**WRITTEN EXERCISE**: Transcribe all of the material exactly, except for its pictures.

**PROVIDED DATA**:

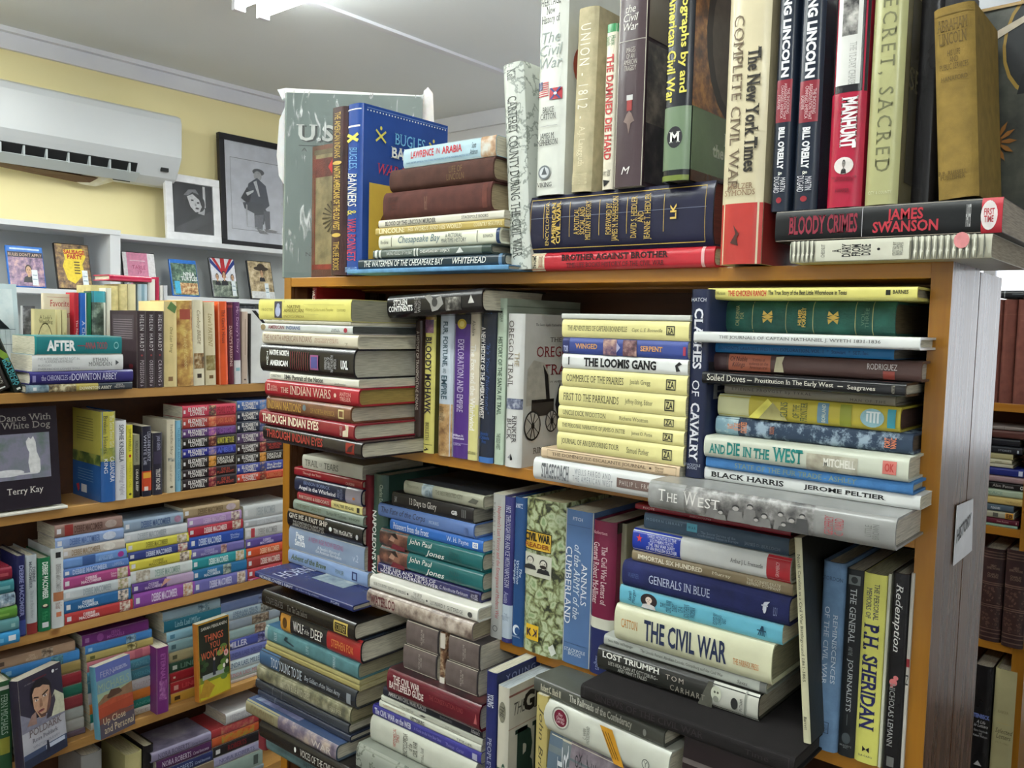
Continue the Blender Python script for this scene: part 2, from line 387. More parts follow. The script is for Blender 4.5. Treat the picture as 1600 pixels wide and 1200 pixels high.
boxes('trim_1', [((WX, FY, CEIL-.085), (WX+.02, BY, CEIL)), ((WX, FY, CEIL-.02), (WX+.05, BY, CEIL))], M_TRIM, kind=st)
boxes('trim_2', [((WX, BY-.02, CEIL-.085), (RX, BY, CEIL))], M_TRIM, kind=st)
boxes('trim_3', [((-1.30, FY, CEIL-.012), (-1.262, BY-.02, CEIL))], M_TRIM, kind=st)
# dark valance over the back window
boxes('trim_4', [((-.3, BY-.09, 1.70), (2.6, BY-.02, 1.98))], M(('2e2320'), 'k'), kind=st)
# ---------------------------------------------------------------- fluorescent fittings
def tube(name, p0, p1, rad, mat, parent=None, n=14):
    a, b = Vector(p0), Vector(p1); d = (b-a).normalized(); x = d.orthogonal().normalized(); y = d.cross(x)
    V = [tuple(c+rad*(math.cos(6.28318*i/n)*x+math.sin(6.28318*i/n)*y)) for c in (a, b) for i in range(n)]
    F = [(i, (i+1) % n, n+(i+1) % n, n+i) for i in range(n)] + [tuple(range(n-1, -1, -1)), tuple(range(n, 2*n))]
    return mesh_obj(name, V, F, [mat], None, parent, smooth=True)
def fitting(x0, y, lab, k=1):
    rt = empty('ceiling_light', (x0+.62, y, CEIL))
    tag(rt, lab, 'ceiling light', 'fluorescent ceiling lights')
    boxes('housing', [((-.64, -.09, -.045), (.64, .09, 0))], M_TRIM, rt, .006)
    for dy in (-.05, .05):
        tube('fluorescent_tube', (-.60, dy, -.075), (.60, dy, -.075), .016, M_TUBE, rt)
        for sx in (-1, 1):
            boxes('tube_holder', [((sx*.61-.012, dy-.022, -.10), (sx*.61+.012, dy+.022, -.04))], M_TRIM, rt, .003)
    la = bpy.data.lights.new('tube_light', 'AREA'); la.shape = 'RECTANGLE'; la.size = 1.2; la.size_y = .16; la.energy = LAMP_W*k; la.color = (.96, 1, .95)
    lo = bpy.data.objects.new('tube_light', la); COL.objects.link(lo); lo.parent = rt; lo.location = (0, 0, -.11)
LAMP_W = 10
fitting(-1.36, .80, 'double-tube fluorescent ceiling light above the yellow wall, at the top edge')
for q in ((.2, -.85), (-.45, 2.0), (-1.36, -1.5), (1.8, -2.4)):
    fitting(q[0], q[1], ['double-tube fluorescent ceiling light in front of the centre bookcase', 'unseen double-tube ceiling light added behind the centre bookcase to light the wall', 'double-tube fluorescent ceiling light in the near left of the room', 'double-tube fluorescent ceiling light at the right of the room'][[(.2, -.85), (-.45, 2.0), (-1.36, -1.5), (1.8, -2.4)].index(q)], .2 if q[1] == -.85 else 1)  # the hidden one behind the bookcase is added to light the upper wall
fitting(-2.0, -.75, 'unseen double-tube ceiling light added to brighten the yellow wall', 1)  # extra fitting out of view, added to brighten the yellow wall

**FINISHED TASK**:
Continue the Blender Python script for this scene: part 2, from line 387. More parts follow. The script is for Blender 4.5. Treat the picture as 1600 pixels wide and 1200 pixels high.
boxes('trim_1', [((WX, FY, CEIL-.085), (WX+.02, BY, CEIL)), ((WX, FY, CEIL-.02), (WX+.05, BY, CEIL))], M_TRIM, kind=st)
boxes('trim_2', [((WX, BY-.02, CEIL-.085), (RX, BY, CEIL))], M_TRIM, kind=st)
boxes('trim_3', [((-1.30, FY, CEIL-.012), (-1.262, BY-.02, CEIL))], M_TRIM, kind=st)
# dark valance over the back window
boxes('trim_4', [((-.3, BY-.09, 1.70), (2.6, BY-.02, 1.98))], M(('2e2320'), 'k'), kind=st)
# ---------------------------------------------------------------- fluorescent fittings
def tube(name, p0, p1, rad, mat, parent=None, n=14):
    a, b = Vector(p0), Vector(p1); d = (b-a).normalized(); x = d.orthogonal().normalized(); y = d.cross(x)
    V = [tuple(c+rad*(math.cos(6.28318*i/n)*x+math.sin(6.28318*i/n)*y)) for c in (a, b) for i in range(n)]
    F = [(i, (i+1) % n, n+(i+1) % n, n+i) for i in range(n)] + [tuple(range(n-1, -1, -1)), tuple(range(n, 2*n))]
    return mesh_obj(name, V, F, [mat], None, parent, smooth=True)
def fitting(x0, y, lab, k=1):
    rt = empty('ceiling_light', (x0+.62, y, CEIL))
    tag(rt, lab, 'ceiling light', 'fluorescent ceiling lights')
    boxes('housing', [((-.64, -.09, -.045), (.64, .09, 0))], M_TRIM, rt, .006)
    for dy in (-.05, .05):
        tube('fluorescent_tube', (-.60, dy, -.075), (.60, dy, -.075), .016, M_TUBE, rt)
        for sx in (-1, 1):
            boxes('tube_holder', [((sx*.61-.012, dy-.022, -.10), (sx*.61+.012, dy+.022, -.04))], M_TRIM, rt, .003)
    la = bpy.data.lights.new('tube_light', 'AREA'); la.shape = 'RECTANGLE'; la.size = 1.2; la.size_y = .16; la.energy = LAMP_W*k; la.color = (.96, 1, .95)
    lo = bpy.data.objects.new('tube_light', la); COL.objects.link(lo); lo.parent = rt; lo.location = (0, 0, -.11)
LAMP_W = 10
fitting(-1.36, .80, 'double-tube fluorescent ceiling light above the yellow wall, at the top edge')
for q in ((.2, -.85), (-.45, 2.0), (-1.36, -1.5), (1.8, -2.4)):
    fitting(q[0], q[1], ['double-tube fluorescent ceiling light in front of the centre bookcase', 'unseen double-tube ceiling light added behind the centre bookcase to light the wall', 'double-tube fluorescent ceiling light in the near left of the room', 'double-tube fluorescent ceiling light at the right of the room'][[(.2, -.85), (-.45, 2.0), (-1.36, -1.5), (1.8, -2.4)].index(q)], .2 if q[1] == -.85 else 1)  # the hidden one behind the bookcase is added to light the upper wall
fitting(-2.0, -.75, 'unseen double-tube ceiling light added to brighten the yellow wall', 1)  # extra fitting out of view, added to brighten the yellow wall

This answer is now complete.